Material provided.
□ □ □ □
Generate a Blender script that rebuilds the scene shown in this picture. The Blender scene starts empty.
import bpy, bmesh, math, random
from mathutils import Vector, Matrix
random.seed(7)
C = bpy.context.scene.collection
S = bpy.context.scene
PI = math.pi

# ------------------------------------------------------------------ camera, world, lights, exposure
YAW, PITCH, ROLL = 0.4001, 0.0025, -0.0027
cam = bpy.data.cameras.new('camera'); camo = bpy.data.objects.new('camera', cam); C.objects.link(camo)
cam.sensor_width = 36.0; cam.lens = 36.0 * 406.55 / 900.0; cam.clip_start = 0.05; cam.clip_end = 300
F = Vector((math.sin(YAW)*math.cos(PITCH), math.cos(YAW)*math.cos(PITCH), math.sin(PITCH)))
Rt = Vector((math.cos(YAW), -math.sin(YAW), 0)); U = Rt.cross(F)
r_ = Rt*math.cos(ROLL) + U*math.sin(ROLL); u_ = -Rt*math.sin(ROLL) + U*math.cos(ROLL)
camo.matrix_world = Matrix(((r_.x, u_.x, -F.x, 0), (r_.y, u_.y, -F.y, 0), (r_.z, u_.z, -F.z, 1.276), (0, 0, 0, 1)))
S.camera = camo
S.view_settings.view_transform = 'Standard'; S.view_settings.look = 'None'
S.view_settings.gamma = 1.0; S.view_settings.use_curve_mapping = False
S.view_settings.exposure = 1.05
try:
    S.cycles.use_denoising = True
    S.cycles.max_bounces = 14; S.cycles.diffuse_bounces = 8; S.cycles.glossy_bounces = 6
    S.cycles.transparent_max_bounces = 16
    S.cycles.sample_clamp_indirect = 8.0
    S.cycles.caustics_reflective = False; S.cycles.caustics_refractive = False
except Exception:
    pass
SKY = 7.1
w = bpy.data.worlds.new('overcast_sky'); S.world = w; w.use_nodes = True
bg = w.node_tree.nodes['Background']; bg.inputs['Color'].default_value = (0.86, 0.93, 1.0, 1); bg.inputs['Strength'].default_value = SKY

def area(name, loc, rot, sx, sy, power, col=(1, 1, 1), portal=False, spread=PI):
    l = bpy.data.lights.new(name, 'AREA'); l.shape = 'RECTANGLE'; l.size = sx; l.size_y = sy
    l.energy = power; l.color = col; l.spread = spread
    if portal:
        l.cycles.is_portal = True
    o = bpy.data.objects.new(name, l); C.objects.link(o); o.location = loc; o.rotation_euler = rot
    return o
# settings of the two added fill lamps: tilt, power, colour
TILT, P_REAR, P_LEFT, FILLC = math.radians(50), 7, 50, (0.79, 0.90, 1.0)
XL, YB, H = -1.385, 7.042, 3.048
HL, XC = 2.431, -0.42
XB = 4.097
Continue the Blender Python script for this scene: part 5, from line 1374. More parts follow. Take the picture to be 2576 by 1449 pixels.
□ □ □ □
Problem. All of the data must be returned exactly.

Exercise response.
Generate a Blender script that rebuilds the scene shown in this picture. The Blender scene starts empty.
import bpy, bmesh, math, random
from mathutils import Vector, Matrix
random.seed(7)
C = bpy.context.scene.collection
S = bpy.context.scene
PI = math.pi

# ------------------------------------------------------------------ camera, world, lights, exposure
YAW, PITCH, ROLL = 0.4001, 0.0025, -0.0027
cam = bpy.data.cameras.new('camera'); camo = bpy.data.objects.new('camera', cam); C.objects.link(camo)
cam.sensor_width = 36.0; cam.lens = 36.0 * 406.55 / 900.0; cam.clip_start = 0.05; cam.clip_end = 300
F = Vector((math.sin(YAW)*math.cos(PITCH), math.cos(YAW)*math.cos(PITCH), math.sin(PITCH)))
Rt = Vector((math.cos(YAW), -math.sin(YAW), 0)); U = Rt.cross(F)
r_ = Rt*math.cos(ROLL) + U*math.sin(ROLL); u_ = -Rt*math.sin(ROLL) + U*math.cos(ROLL)
camo.matrix_world = Matrix(((r_.x, u_.x, -F.x, 0), (r_.y, u_.y, -F.y, 0), (r_.z, u_.z, -F.z, 1.276), (0, 0, 0, 1)))
S.camera = camo
S.view_settings.view_transform = 'Standard'; S.view_settings.look = 'None'
S.view_settings.gamma = 1.0; S.view_settings.use_curve_mapping = False
S.view_settings.exposure = 1.05
try:
    S.cycles.use_denoising = True
    S.cycles.max_bounces = 14; S.cycles.diffuse_bounces = 8; S.cycles.glossy_bounces = 6
    S.cycles.transparent_max_bounces = 16
    S.cycles.sample_clamp_indirect = 8.0
    S.cycles.caustics_reflective = False; S.cycles.caustics_refractive = False
except Exception:
    pass
SKY = 7.1
w = bpy.data.worlds.new('overcast_sky'); S.world = w; w.use_nodes = True
bg = w.node_tree.nodes['Background']; bg.inputs['Color'].default_value = (0.86, 0.93, 1.0, 1); bg.inputs['Strength'].default_value = SKY

def area(name, loc, rot, sx, sy, power, col=(1, 1, 1), portal=False, spread=PI):
    l = bpy.data.lights.new(name, 'AREA'); l.shape = 'RECTANGLE'; l.size = sx; l.size_y = sy
    l.energy = power; l.color = col; l.spread = spread
    if portal:
        l.cycles.is_portal = True
    o = bpy.data.objects.new(name, l); C.objects.link(o); o.location = loc; o.rotation_euler = rot
    return o
# settings of the two added fill lamps: tilt, power, colour
TILT, P_REAR, P_LEFT, FILLC = math.radians(50), 7, 50, (0.79, 0.90, 1.0)
XL, YB, H = -1.385, 7.042, 3.048
HL, XC = 2.431, -0.42
XB = 4.097
Continue the Blender Python script for this scene: part 5, from line 1374. More parts follow. Take the picture to be 2576 by 1449 pixels.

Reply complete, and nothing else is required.